Can yakan hayat pahalılığında zorlukla geçinen emekçiye bir darbe de yüksek vergi diliminden geliyor. Yıl sonuna değin artan vergi oranları ücret ve maaşları kuşa çeviriyor.
Şükrü Karaman
Ocak ayında yüzde 15’le başlayan vergi dilimi yıl içinde ve yılın sonuna değin gelirin tutarına göre aşamalı yüzde 20, 27, 35 ve 40’a yükseliyor, maaş ve ücretlerden yüksek oranlı kesintiler yapılıyor. Maaş ve ücretlerdeki kısıtlı artışlar yüksek vergi diliminden ötürü anlamını yitiriyor. Milyonlarca işçi ve memur baş ağrısı olan vergi yükü altında eziliyor.
2005 yılında gelir vergisi tarifesi brüt asgari ücretin 13.5 katı iken günümüzde 7 katı olarak hesaplanıyor. Toplam vergi yükünün yüzde 70’ten fazlasını emekçinin sırtladığı dikkate alınırsa yük altında ezildikleri net olarak görülüyor.
İşçi sendikaları konfederasyonlarının yıllardır “vergide adalet sağlansın” haykırışlarına karşın adaletsiz vergi sistemi sürüyor. Türk-İş, DİSK, Hak-İş ve Türk Tabipleri Birliği “az kazanandan az, çok kazanandan çok vergi alınsın” diyerek alanlarda haykırıyor, taleplerini siyasi iktidara duyurmaya çalışıyor. Mitinglerde “Dilim dilim soyuluyoruz, vergide adalet istiyoruz” sloganlarını atan emekçiler yıllardır süren haksız uygulamaya karşı tepkilerini ortaya koyuyor, yüksek vergi dilimine isyan ediyor.
En büyük işçi sendikaları konfederasyonu Türk-İş, emekçiler açısından 2024’ün birinci gündem maddesinin “vergide adalet” olduğunu duyurmuştu. Türkiye’de ücretli çalışanlar üzerinde ağır vergi yükü bulunduğunu vurgulayan Türk-İş, adaletsiz yapının değişmesi için vergide reformun kaçınılmazlığına dikkat çekti.

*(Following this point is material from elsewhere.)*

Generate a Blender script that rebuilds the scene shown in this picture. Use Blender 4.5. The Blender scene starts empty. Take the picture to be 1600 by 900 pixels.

Bu yönde hükümet ile görüşmeler yapılmasına karşın somut adım atılmadı, ilgili yasal düzenlemeler hayata geçirilmedi.
Türkiye Devrimci İşçi Sendikaları Konfederasyonu da (DİSK) vergi adaletsizliğine siyasi iradenin dikkatini çekmek amacıyla geçen yıl Ekim ayında İstanbul’dan Ankara’ya “Vergide Adalet “ yürüyüşü gerçekleştirmişti.
Sendikalar asgari ücret toplantılarında vergi yükü altında ezilen emekçilerin durumunu ve ücretlerin yılın ikinci yarısından itibaren erimesini yıllardır dile getirdiler, dilimlerin yükseltilmesini talep ettiler.
Siyasi irade ısrarlı talepler sonucu salt asgari ücreti vergi dışı bıraktı, dilimler yükseltilmedi. 2022 yılı başında hayata geçen uygulama ile asgari ücretli işçinin yanı sıra memur ile diğer emekçilerin ücret ve maaşının brüt asgari ücreti kadar tutarından vergi kesintisi yapılmıyor. Lakin yetmiyor, yüksek vergi kesintilerinden ötürü ücretler yılın ikinci yarısında yine kuşa dönüyor.
Emekçinin üzerindeki vergi yükünün artmasında, gelir vergisi oranlarının çok yüksek olması, gelir vergisi tarife dilimlerinin düşük tutulması ve böylece çalışanların kısa sürede üst vergi tarife dilimine girmesi önemli etken.
Emekçilerin vergide adaletin sağlanmasına yönelik temel talepleri şunlar:
- Gelir vergisi ilk tarife oranı ücretlerde yüzde 10’a düşürülmeli,
- Gelir vergisi tarife dilimleri yeniden değerleme oranı kadar artırılmalı,
- Asgari ücret istisnası vergiden indirim değil, matrahtan indirim yolu ile uygulanmalı,
- Patronlara uygulanan 5 puan SGK prim desteği çalışanlara da yansıtılmalı,
- Damga vergisi kaldırılmalıdır.
Halen ücretiler açısından ayrım yapılmaksızın tek bir gelir vergisi tarifesi uygulanıyor. Herkesten kazancı oranında vergi alınsa adalet sağlanacak. Ama aynı tarife yıllardır sürüyor. Çalışanların dile getirdiği gibi “az kazanandan az, çok kazanandan çok vergi alınması” sosyal devlet olmanın temel ilkesi.